** START OF RECORD EXCERPTS **

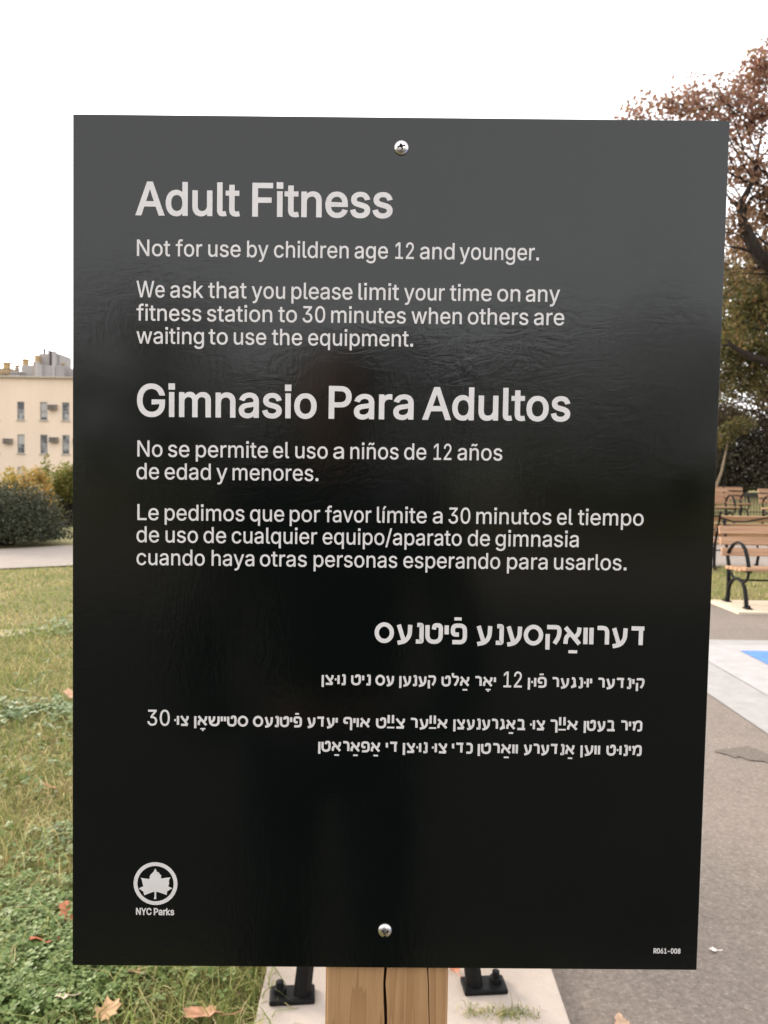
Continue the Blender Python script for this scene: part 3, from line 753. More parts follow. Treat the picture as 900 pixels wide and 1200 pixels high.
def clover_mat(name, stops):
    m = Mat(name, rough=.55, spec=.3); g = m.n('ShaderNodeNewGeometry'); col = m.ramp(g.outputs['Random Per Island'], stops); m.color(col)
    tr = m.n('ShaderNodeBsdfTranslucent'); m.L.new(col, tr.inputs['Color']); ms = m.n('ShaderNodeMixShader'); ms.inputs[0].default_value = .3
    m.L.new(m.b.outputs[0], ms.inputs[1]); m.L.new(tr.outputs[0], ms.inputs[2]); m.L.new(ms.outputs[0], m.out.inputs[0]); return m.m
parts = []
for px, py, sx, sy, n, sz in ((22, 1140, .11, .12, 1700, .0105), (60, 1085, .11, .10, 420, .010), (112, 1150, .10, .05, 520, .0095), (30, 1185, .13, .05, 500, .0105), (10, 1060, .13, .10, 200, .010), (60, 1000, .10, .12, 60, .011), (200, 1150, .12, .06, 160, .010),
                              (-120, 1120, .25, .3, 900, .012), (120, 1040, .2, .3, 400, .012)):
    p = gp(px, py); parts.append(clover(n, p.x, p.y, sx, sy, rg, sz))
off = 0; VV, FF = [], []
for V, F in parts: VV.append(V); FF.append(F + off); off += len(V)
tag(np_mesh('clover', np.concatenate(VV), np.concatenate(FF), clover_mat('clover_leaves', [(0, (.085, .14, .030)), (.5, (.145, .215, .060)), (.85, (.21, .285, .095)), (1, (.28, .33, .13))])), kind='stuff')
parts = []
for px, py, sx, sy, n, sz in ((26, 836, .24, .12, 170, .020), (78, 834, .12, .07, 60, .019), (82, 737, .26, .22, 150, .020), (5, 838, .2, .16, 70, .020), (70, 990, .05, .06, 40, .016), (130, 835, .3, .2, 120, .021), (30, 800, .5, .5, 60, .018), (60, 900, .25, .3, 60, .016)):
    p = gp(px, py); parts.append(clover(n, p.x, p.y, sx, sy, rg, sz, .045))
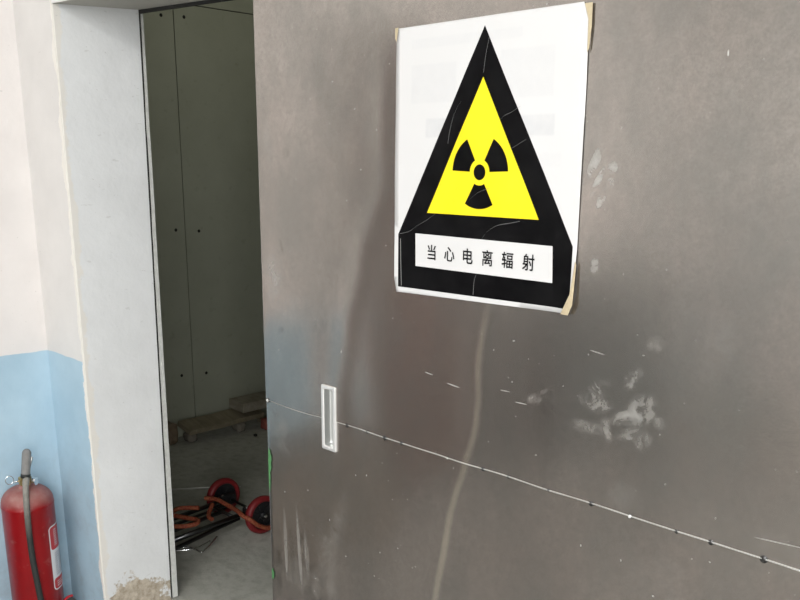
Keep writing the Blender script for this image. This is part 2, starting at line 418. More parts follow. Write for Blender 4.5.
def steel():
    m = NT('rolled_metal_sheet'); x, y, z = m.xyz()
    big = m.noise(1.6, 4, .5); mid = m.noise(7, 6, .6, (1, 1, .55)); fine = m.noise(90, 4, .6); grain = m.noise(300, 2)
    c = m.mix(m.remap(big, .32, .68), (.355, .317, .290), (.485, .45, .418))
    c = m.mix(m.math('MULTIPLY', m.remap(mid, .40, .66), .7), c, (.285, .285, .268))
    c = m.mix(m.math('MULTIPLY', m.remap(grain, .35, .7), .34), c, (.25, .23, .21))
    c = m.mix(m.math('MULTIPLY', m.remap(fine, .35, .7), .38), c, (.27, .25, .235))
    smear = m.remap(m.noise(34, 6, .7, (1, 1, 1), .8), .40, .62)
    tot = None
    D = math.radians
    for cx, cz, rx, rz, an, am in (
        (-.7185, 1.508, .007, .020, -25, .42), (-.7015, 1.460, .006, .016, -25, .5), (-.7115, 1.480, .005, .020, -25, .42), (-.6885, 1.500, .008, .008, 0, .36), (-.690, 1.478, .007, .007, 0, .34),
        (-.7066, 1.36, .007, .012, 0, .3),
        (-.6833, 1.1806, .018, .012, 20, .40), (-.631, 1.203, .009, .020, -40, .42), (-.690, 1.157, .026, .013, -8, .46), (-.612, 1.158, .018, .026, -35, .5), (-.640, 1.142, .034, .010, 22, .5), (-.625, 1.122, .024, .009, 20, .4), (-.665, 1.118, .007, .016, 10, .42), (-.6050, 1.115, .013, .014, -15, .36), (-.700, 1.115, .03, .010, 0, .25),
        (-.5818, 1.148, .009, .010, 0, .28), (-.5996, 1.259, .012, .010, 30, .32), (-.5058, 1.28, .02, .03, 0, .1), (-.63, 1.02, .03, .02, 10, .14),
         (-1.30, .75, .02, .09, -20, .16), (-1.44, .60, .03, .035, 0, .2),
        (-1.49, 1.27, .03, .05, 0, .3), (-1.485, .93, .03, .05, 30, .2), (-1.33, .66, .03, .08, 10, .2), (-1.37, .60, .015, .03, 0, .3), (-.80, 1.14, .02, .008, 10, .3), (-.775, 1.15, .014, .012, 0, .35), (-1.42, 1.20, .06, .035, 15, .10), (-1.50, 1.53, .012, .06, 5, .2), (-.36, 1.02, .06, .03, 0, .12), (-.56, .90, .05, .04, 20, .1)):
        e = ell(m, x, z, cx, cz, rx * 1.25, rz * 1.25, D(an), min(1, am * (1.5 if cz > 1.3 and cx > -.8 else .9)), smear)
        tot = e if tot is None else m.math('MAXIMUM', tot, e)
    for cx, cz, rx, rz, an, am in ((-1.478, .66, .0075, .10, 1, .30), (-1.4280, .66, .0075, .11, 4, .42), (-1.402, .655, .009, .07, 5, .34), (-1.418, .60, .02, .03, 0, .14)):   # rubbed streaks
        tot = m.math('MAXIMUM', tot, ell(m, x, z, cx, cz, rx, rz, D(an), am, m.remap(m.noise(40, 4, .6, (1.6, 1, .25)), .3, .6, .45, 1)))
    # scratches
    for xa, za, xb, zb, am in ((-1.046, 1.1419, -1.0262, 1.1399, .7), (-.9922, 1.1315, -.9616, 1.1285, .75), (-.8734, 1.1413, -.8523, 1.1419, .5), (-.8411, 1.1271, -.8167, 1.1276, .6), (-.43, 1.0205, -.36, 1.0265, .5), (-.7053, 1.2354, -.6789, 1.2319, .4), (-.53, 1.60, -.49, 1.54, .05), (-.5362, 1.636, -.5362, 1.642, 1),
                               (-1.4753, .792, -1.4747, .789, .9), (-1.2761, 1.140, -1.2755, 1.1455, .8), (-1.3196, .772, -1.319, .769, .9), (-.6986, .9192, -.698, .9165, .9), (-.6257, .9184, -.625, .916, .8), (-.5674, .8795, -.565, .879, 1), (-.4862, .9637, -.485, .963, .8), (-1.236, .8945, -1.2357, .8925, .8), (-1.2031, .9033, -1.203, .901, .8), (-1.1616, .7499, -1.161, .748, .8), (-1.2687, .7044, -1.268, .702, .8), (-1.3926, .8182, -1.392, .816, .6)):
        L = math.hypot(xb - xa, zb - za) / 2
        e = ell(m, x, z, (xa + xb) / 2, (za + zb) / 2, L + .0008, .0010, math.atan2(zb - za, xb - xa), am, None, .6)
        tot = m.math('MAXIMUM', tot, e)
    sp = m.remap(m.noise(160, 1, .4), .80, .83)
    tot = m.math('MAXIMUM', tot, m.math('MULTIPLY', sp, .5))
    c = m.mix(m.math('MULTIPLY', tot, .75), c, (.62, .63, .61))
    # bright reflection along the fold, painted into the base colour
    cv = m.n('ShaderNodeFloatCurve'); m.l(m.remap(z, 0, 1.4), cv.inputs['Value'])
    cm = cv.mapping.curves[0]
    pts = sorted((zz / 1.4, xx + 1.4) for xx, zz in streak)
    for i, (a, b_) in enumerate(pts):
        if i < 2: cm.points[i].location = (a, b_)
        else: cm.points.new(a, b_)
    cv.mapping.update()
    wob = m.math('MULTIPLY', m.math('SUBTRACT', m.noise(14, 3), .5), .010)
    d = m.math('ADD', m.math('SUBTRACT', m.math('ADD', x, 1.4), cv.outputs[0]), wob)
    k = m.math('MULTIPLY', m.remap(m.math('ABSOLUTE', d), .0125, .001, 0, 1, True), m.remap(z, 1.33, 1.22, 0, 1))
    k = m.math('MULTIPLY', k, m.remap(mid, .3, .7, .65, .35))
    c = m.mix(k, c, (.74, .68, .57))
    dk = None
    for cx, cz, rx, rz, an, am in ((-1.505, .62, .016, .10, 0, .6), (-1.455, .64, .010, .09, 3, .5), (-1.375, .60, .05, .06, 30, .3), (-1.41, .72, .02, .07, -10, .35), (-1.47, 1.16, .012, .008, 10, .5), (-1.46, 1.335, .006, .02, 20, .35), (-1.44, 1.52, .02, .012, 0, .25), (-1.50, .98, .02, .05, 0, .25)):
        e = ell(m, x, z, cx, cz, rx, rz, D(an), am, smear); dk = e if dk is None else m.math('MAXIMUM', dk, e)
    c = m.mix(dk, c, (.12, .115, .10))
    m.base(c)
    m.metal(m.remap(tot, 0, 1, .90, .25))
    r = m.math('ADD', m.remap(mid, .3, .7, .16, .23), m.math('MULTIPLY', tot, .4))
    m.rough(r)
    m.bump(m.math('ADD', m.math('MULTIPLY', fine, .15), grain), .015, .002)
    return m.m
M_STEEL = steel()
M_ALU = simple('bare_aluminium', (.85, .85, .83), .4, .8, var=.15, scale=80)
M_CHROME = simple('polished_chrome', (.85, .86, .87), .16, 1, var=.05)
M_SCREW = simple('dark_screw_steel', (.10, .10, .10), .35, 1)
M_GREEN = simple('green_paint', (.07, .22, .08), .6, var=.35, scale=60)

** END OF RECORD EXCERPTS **

**WHAT NEEDS TO BE DONE**
List all lines holding the string "parts".

**RESULT**
Continue the Blender Python script for this scene: part 3, from line 753. More parts follow. Treat the picture as 900 pixels wide and 1200 pixels high.
parts = []
    p = gp(px, py); parts.append(clover(n, p.x, p.y, sx, sy, rg, sz))
for V, F in parts: VV.append(V); FF.append(F + off); off += len(V)
parts = []
    p = gp(px, py); parts.append(clover(n, p.x, p.y, sx, sy, rg, sz, .045))
Keep writing the Blender script for this image. This is part 2, starting at line 418. More parts follow. Write for Blender 4.5.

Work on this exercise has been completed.